Vi la película con lágrimas en los ojos –tres horas de lágrimas son muchas horas-, pero no por la emoción o por la risa, sino por las dichosas gafas tridimensionales. Bueno, en ese aspecto, ha valido la pena el lagrimeo.
Avatar es una película técnicamente sorprendente. Y lo bueno es que no se queda en el mero alarde, sino que pone los recursos al servicio de la historia. Su gran mérito es conseguir unir la imagen real y su mundo con el mundo animado, hacer verdadero un universo que no existe y, con la ayuda de la tridimensionalidad, dejárnoslo habitar.

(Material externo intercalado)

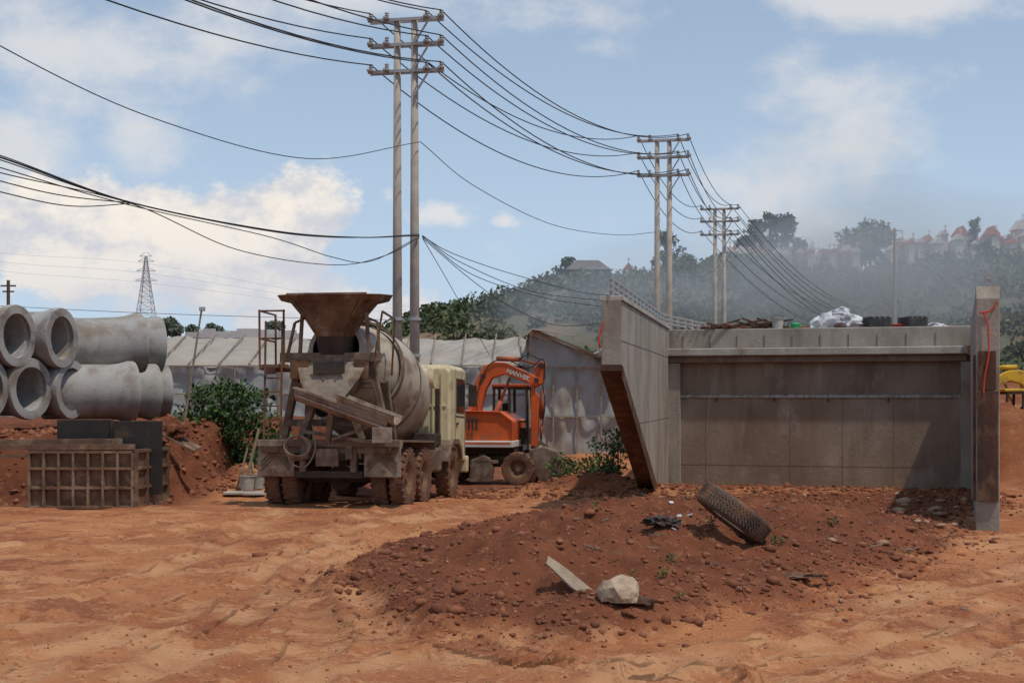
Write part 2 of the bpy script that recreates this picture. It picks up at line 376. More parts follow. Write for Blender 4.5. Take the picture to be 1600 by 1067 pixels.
st=[hit(u,v) for u,v in [(1240,773),(1455,800),(1470,805),(1485,812),(1380,850),(1415,775),(1440,780),(1410,800),(1300,845),(1490,822)]+[(random.uniform(1400,1510),random.uniform(780,825)) for _ in range(14)]]
scatter('rubble_stones',np.array([tuple(p+Vector((0,0,.01))) for p in st]),np.array([.05+.12*random.random()**2 for _ in st]),'rubble',.5)
# ---------------------------------------------------------------- abutment
ab=empty('bridge_abutment')
A=Vector((3.62,32.8,0));Bc=Vector((9.96,30.9,0));w=(Bc-A);Wl=w.length;wd=w.normalized();back=Vector((-wd.y,wd.x,0))
def frame(o,ex,name,par):
    e=empty(name,o);ex=ex.normalized();e.rotation_euler=(0,0,math.atan2(ex.y,ex.x));e.parent=par;return e
mf=frame(A,wd,'main_wall',ab)
box('lower_wall',mf,(-.25,0,-.8),(Wl+.2,.5,1.9),'conc2',.01)
box('upper_wall',mf,(-.25,.05,1.9),(Wl+.2,.5,2.82),'conc3',.01)
box('bearing_ledge',mf,(-.05,-.30,2.83),(Wl-.05,.5,3.0),'concl',.02)
box('ledge_corbel',mf,(-.03,-.14,2.68),(Wl-.07,.04,2.829),'conc3',.02)
box('back_wall',mf,(-.25,.08,3.0),(Wl+.2,.42,3.45),'conc',.02)
boxes('back_wall_joints',mf,[((i*.62+.3,.065,3.02),(i*.62+.32,.08,3.3)) for i in range(10)],'joint')
V=[];Fc=[];n=160
for i in range(n+1):
    x=Wl*i/n;h=.012+.035*random.random();q=.012+.04*random.random()
    V+=[(x,-q,1.9-h*.5),(x,-q,1.9+h*.5),(x,.05,1.9+h+.015),(x,.05,1.9-h-.015)]
for i in range(n):
    for j in range(3):Fc.append((4*i+j,4*i+4+j,4*i+5+j,4*i+1+j))
mesh('cold_joint_lip',V,Fc,'concl',mf)
boxes('form_marks',mf,[((x,-.005,-.3),(x+.012,0,1.88)) for x in (.85,2.75,3.9,5.0)]+[((x,.045,1.95),(x+.012,.05,2.68)) for x in(1.2,3.6,6.0)]+[((.28,-.004,.35),(Wl-.2,0,.358))],'joint')
boxes('corner_pilasters',mf,[((-.02,-.14,-.6),(.28,.0,2.67)),((Wl-.2,-.1,-.6),(Wl+.05,0,2.67))],'conc',.01)
cyls('drain_stubs',mf,[((x,-.05,1.83),(x,.02,1.83),.03,.03) for x in (1.1,2.4,3.6,4.9)],'board',8)
NI=Vector((1.76,22.9,0));ld=(A-NI);Ll=ld.length
lf=frame(NI,ld,'left_wing_wall',ab)
prism('wing_panel',lf,[(0,2.37),(6.5,.05),(7.2,-.5),(Ll+.3,-.5),(Ll+.3,3.45),(0,3.45)],0,.32,'conc',.01)
prism('soffit_board',lf,[(-.06,2.42),(6.4,.06),(6.4,-.02),(-.06,2.32)],-.012,.335,'board',.0)
prism('soffit_face_board',lf,[(-.05,2.40),(6.6,.06),(6.6,-.3),(6.2,-.1),(-.05,2.18)],-.03,-.013,'board',.0)
box('wing_coping',lf,(0,-.03,3.45),(Ll,.36,3.53),'concl',.01)
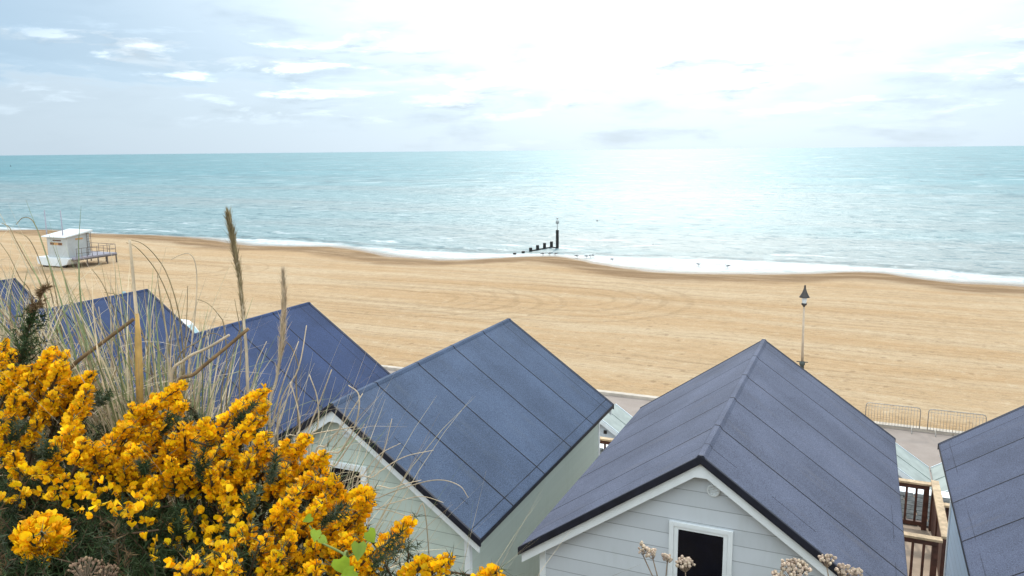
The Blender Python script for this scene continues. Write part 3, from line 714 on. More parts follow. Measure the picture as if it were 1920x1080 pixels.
# ------------------------------------------------------------------ gulls
M_gull_w = material('gull_white_feathers', (.62, .62, .60), .7, .2, var=.1); M_gull_g = material('gull_grey_wing', (.13, .13, .135), .7, .2, var=.2)
def gull(pos, rz_, label, src=None, s=1.0):
    if src: o = copy_tree(src); o.location = pos; o.rotation_euler = (0, 0, rz_); o.scale = (s, s, s); tag(o, label); return o
    G = thing('gull', label, 'bird', pos, 'gulls standing along the waterline', rz_)
    b = MB(); b.tube([(-.27, 0, .26), (-.16, 0, .25), (0, 0, .23), (.12, 0, .25), (.18, 0, .33), (.21, 0, .39), (.26, 0, .40), (.29, 0, .39)], [.012, .05, .085, .075, .045, .045, .032, .01], 10)
    b.build('body', M_gull_w, G)
    for s_ in (-1, 1):
        q_ = MB(); q_.tube([(.10, s_*.07, .27), (0, s_*.085, .28), (-.15, s_*.06, .275), (-.36, s_*.02, .28)], [.02, .05, .04, .006], 8); q_.build('wing', M_gull_g, G)
        q_ = MB(); q_.tube([(.01, s_*.03, .17), (.0, s_*.03, .0), (.05, s_*.03, .0)], .009, 6); q_.build('leg', M_black, G)
    q_ = MB(); q_.tube([(.28, 0, .392), (.335, 0, .38)], [.012, .003], 6); q_.build('beak', M_wood_rail, G)
    return G
gl = [(1018, 478), (1030, 477.5), (1041, 478), (1082, 482), (1100, 482.5), (1107, 482), (1112, 481), (1148, 488.5), (1310, 498), (1364, 501)]
names = ['gull at the tip of the sand spit below the groyne posts', 'gull just right of the groyne middle on wet sand', 'gull directly below the tall marker post',
         'gull on wet sand just right of the marker post', 'gull left of the tight trio on the wet sand', 'middle gull of the tight trio on the wet sand',
         'right gull of the tight trio on the wet sand', 'lone gull in the pale shallows right of the trio', 'gull standing out in the pale swash above the lodge gap', 'rightmost gull in the pale swash towards the lamp']
g0 = None
for i, ((px, py), nm) in enumerate(zip(gl, names)):
    P_ = onz(px, py, SEA+.1)
    zz = max(SEA-.02, float(sand_z(np.array([P_[0]]), np.array([P_[1]]))[0]))
    g_ = gull((P_[0], P_[1], zz), rng.uniform(0, 6), 'small '+nm if False else nm, g0, 1.15)
    if g0 is None: g0 = g_; g0.scale = (1.15,)*3
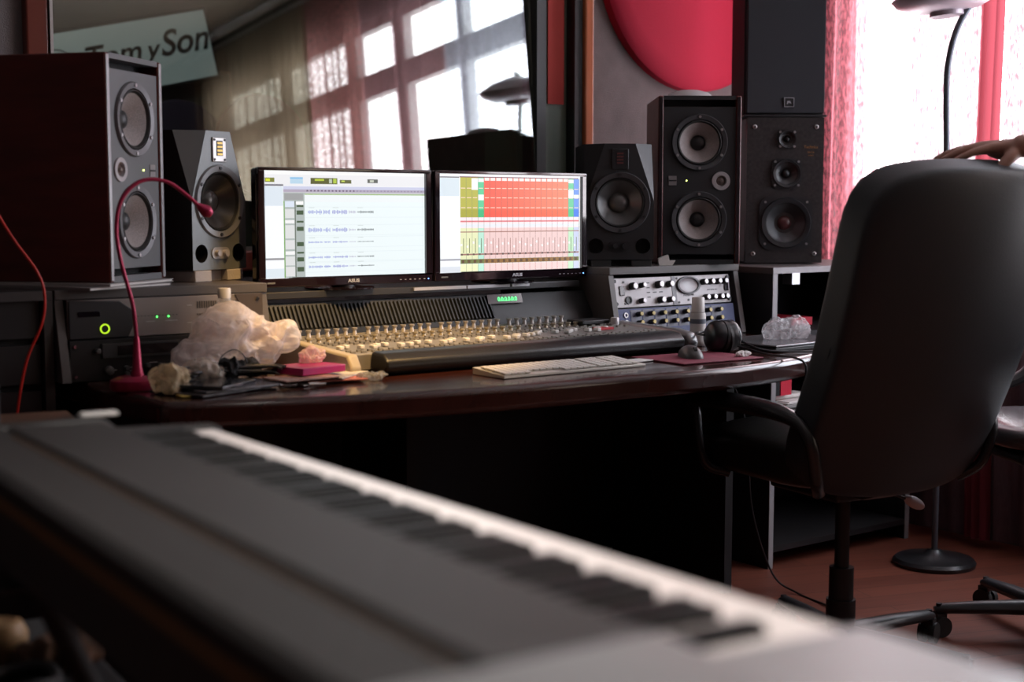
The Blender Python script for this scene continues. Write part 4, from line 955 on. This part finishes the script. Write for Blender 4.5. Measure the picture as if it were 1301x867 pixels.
sh_ = MB(); sh_.ball((0, 0, 1.090), .18, (1.02, .68, 1.120), 3); capsule(sh_, (-.13, .0, 1.255), (.15, 0, 1.255), .075, .075); capsule(sh_, (-.075, .0, 0.85), (-.07, 0, 1.15), .118, .115); capsule(sh_, (.075, .0, 0.85), (.07, 0, 1.15), .118, .115)
capsule(sh_, shd, shd.lerp(el, .75), .068, .058); capsule(sh_, (.16, -.02, 1.270), (.225, -.028, 1.070), .066, .058)
remeshed(sh_, 'shirt', mat('dark_shirt', (.03, .03, .04), .9), pe, .009, 3)
tr_ = MB(); capsule(tr_, (-.075, 0, 0.79), (.075, 0, 0.79), .112, .112)
for sx in (-1, 1): chain(tr_, [(sx * .09, 0, 0.780), (sx * .10, .01, .48), (sx * .10, -.02, .12)], [.105, .075, .068])
remeshed(tr_, 'trousers', mat('dark_trousers', (.02, .022, .03), .9), pe, .01, 3)
hr = MB(); hr.ball((-.01, .0, 1.525), .1, (.86, .98, .8), 3); hr.ball((0, -.03, 1.470), .09, (.85, .8, 1.05), 3)
remeshed(hr, 'hair', mat('dark_hair', (.012, .008, .006), .7, bump=.6), pe, .008, 2)
for sx in (-1, 1): MB().ball((-.02 + sx * .033, .118, 1.482), .009).build('eye', mat('eye_dark', (.03, .02, .02), .2), pe)
mo_ = MB().ball((-.04, .112, 1.415), .02, (1.1, .4, .3)).build('mouth', mat('lips', (.35, .12, .1), .5), pe)
for sx in (-1, 1): MB().ball((sx * .105, .05, .045), .06, (.8, 1.9, .72), 3).build('shoe', BLK, pe)

# ---------------------------------------------------------------- stage piano in the foreground
PZ = .8295
pn = thing('stage_piano', 'dark stage piano with white and black keys across the foreground', 'piano', (.793, 1.195, PZ), R(83.8), ry=.024)
KL, WK = 1.222, 1.222 / 52
bodyg = mat('piano_grey', (.019, .0175, .017), .5, var=.1, vscale=4)
white = mat('key_ivory', (.80, .74, .71), .3); black = mat('key_ebony', (.008, .009, .010), .38, spec=.3)
wk = MB().box((0, .073, -.010), (WK - .0009, .146, .02)); wkey = wk.build('white_key', white, pn, bevel=.0012)
bk = MB().prism([(.05, -.001), (.052, .009), (.06, .012), (.146, .012), (.146, -.001)], 'x', -.0052, .0052); bkey = bk.build('black_key', black, pn, bevel=.0012)
for i in range(52):
    o = wkey if i == 0 else wkey.copy()
    if i: C.objects.link(o); o.parent = pn
    o.location = (-KL / 2 + (i + .5) * WK, 0, 0)
fb = True
for i in range(51):
    if (i % 7) in (0, 2, 3, 5, 6):      # A#, C#, D#, F#, G#
        o = bkey if fb else bkey.copy()
        if not fb: C.objects.link(o); o.parent = pn
        fb = False; o.location = (-KL / 2 + (i + 1) * WK, 0, 0)
MB().prism([(.147, -.09), (.147, .014), (.152, .021), (.272, .025), (.276, .018), (.284, .018), (.288, .025), (.352, .022), (.36, .015), (.36, -.075), (.34, -.095)], 'x', -KL / 2 - .002, KL / 2 + .002).build('upper_case', bodyg, pn, bevel=.002)
MB().b2((-KL / 2 - .002, -.012, -.10), (KL / 2 + .002, .1465, -.022)).build('lower_case', bodyg, pn, bevel=.003)
MB().prism([(-.015, -.10), (-.018, -.01), (-.01, .004), (.14, .006), (.16, .027), (.35, .024), (.362, .015), (.362, -.08), (.34, -.10)], 'x', -KL / 2 - .175, -KL / 2 - .003).build('control_cheek', mat('cheek_grey', (.30, .30, .31), .35, .2), pn, bevel=.006)
MB().prism([(-.015, -.10), (-.018, -.01), (-.01, .004), (.13, .008), (.15, .027), (.35, .024), (.362, .015), (.362, -.08), (.34, -.10)], 'x', KL / 2 + .003, KL / 2 + .045).build('end_cheek', bodyg, pn, bevel=.006)
MB().box((KL / 2 + .03, .15, .029), (.02, .05, .006)).build('end_cap', WHT, pn, bevel=.003)
MB().b2((-KL / 2, .290, .0245), (KL / 2 - .1, .292, .0262)).build('seam_line', mat('seam_brown', (.10, .05, .02), .4), pn)
MB().b2((-KL / 2, .3605, -.012), (KL / 2, .3615, -.004)).build('rear_trim', mat('amber_trim', (.30, .15, .04), .4), pn)
ps = thing('keyboard_stand', 'black steel stand carrying the stage piano', 'stand', (.793, 1.195, 0), R(83.8))
for x in (-.35, .35):
    MB().b2((x - .015, -.0, .69), (x + .015, .34, .712 - (.0 if x < 0 else 0.014))).build('support_bar', BLKM, ps)
    MB().cyl((x, .02, .695), (x, .30, .02), .014).build('leg', BLKM, ps); MB().cyl((x, .30, .695), (x, .02, .02), .014).build('leg', BLKM, ps)
    MB().b2((x - .015, -.06, .0), (x + .015, .40, .025)).build('foot', BLKM, ps)
MB().cyl((-.35, .16, .36), (.35, .16, .36), .010).build('crossbar', BLKM, ps)

# ---------------------------------------------------------------- side table at the left with things
st = thing('side_table', 'brown wooden side table behind the piano at the far left', 'table', (.66, 2.46, 0), R(-12))
MB().b2((-.25, -.22, .715), (.25, .22, .74)).build('table_top', mat('brown_wood', (.16, .085, .055), .4, var=.3, vscale=12), st, bevel=.003)
for x in (-.22, .22):
    for y in (-.19, .19): MB().b2((x - .018, y - .018, 0), (x + .018, y + .018, .7145)).build('leg', pan, st)
bx = thing('black_amplifier', 'small black box with rounded corner on the brown table', 'amplifier', (.655, 2.42, .741), R(-30))
MB().b2((-.12, -.09, 0), (.08, .12, .085)).build('case', mat('slate', (.03, .033, .038), .5), bx, bevel=.012)
MB().cyl((.08, -.02, .05), (.095, -.02, .05), .014).build('dial', mat('dial_slate', (.10, .11, .12), .5), bx)
tag(MB().ball((.775, 2.36, .7515), .0105, sub=2).build('steel_ball', CHROME), 'tiny shiny steel knob on the brown table beside the black box', 'knob')
# low case beneath the piano with coiled headphones and a tan pot
lb = thing('road_case', 'low black case under the piano at bottom left', 'case', (.48, 1.90, 0), R(-6))
MB().b2((-.26, -.25, 0), (.24, .24, .50)).build('shell', BLKM, lb, bevel=.01)
MB().b2((-.265, -.255, .40), (.245, .245, .412)).build('rim', mat('rim_dark', (.05, .05, .05), .4), lb)
o = thing('tan_pot', 'small tan round pot on the low case, bottom left', 'pot', (.600, 1.93, .501))
MB().lathe([(0, 0), (.022, 0), (.033, .02), (.034, .04), (.026, .055), (.018, .058), (0, .05)]).build('body', mat('tan_clay', (.42, .26, .12), .5), o)
o = tag(MB().tube([(.05 * math.cos(a), .05 * math.sin(a), .012 + .004 * math.sin(3 * a)) for a in [2 * PI * j / 30 for j in range(61)]], .009, 8).build('cable_ring', RUB), 'thick coiled black cable on the low case at bottom left', 'cable'); o.location = (.575, 1.80, .502)
tag(crumple([((0, 0, .02), .04, (1.6, 1, .5))], .02, 20, 9).build('brown_cloth', mat('brown_cloth', (.12, .06, .03), .8)), 'small brown cloth beside the tan pot', 'cloth').location = (.66, 1.86, .502)
# white bump on the right big speaker
tag(MB().lathe([(.075, 0), (.074, .01), (.06, .022), (.03, .030), (0, .032)], (3.17, 3.22, 1.459)).build('round_lid', mat('cap_cloth', (.5, .47, .48), .7)), 'flat pale round lid on top of the right big speaker', 'lid')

Por lo demás, nada nuevo. Una historia tan antigua como el hombre. La del guerrero que descubre que la causa a la que sirve es malvada y, poco a poco, acaba seducido por la belleza y las bondades de aquellos a quienes tenía que conquistar. Eso sí: con una carga antiimperialista y anticolonizadora necesaria en todo tiempo. Lástima esa tendencia al final fácil, feliz, predecible y comercial tan propia de James Cameron. Claro: no se podía poner en peligro la recaudación de la cinta más cara de la historia.
Me gustan los homenajes al cine que hace la película (¿dónde termina el homenaje intertextual y comienza el plagio?). Aquí están Blade Runner, Bailando con lobos, y, la que más me gusta, en la que la emoción sí que llegaba casi casi a oprimir, El nuevo mundo, de Terrence Malick.
La película está empapada de espiritualidad y mensaje ecológico. Pero –despertaré del sueño concordista- no nos engañemos: es pura New Age. La deidad no tiene rostro, no tiene palabras, no siente con los hombres y, además, ¡se puede mensurar científicamente! Difícilmente podrá transformar nuestros hábitos consumistas y egocéntricos ni llevarnos a una dimensión otra totalmente otra. Aunque algo es algo. Y a lo mejor ya es mucho.
Como es cansino escribir dos veces la misma cosa, ponemos punto final. Y a disfrutar del claustro nevado de mi convento, que eso sí que es una experiencia tridimensional.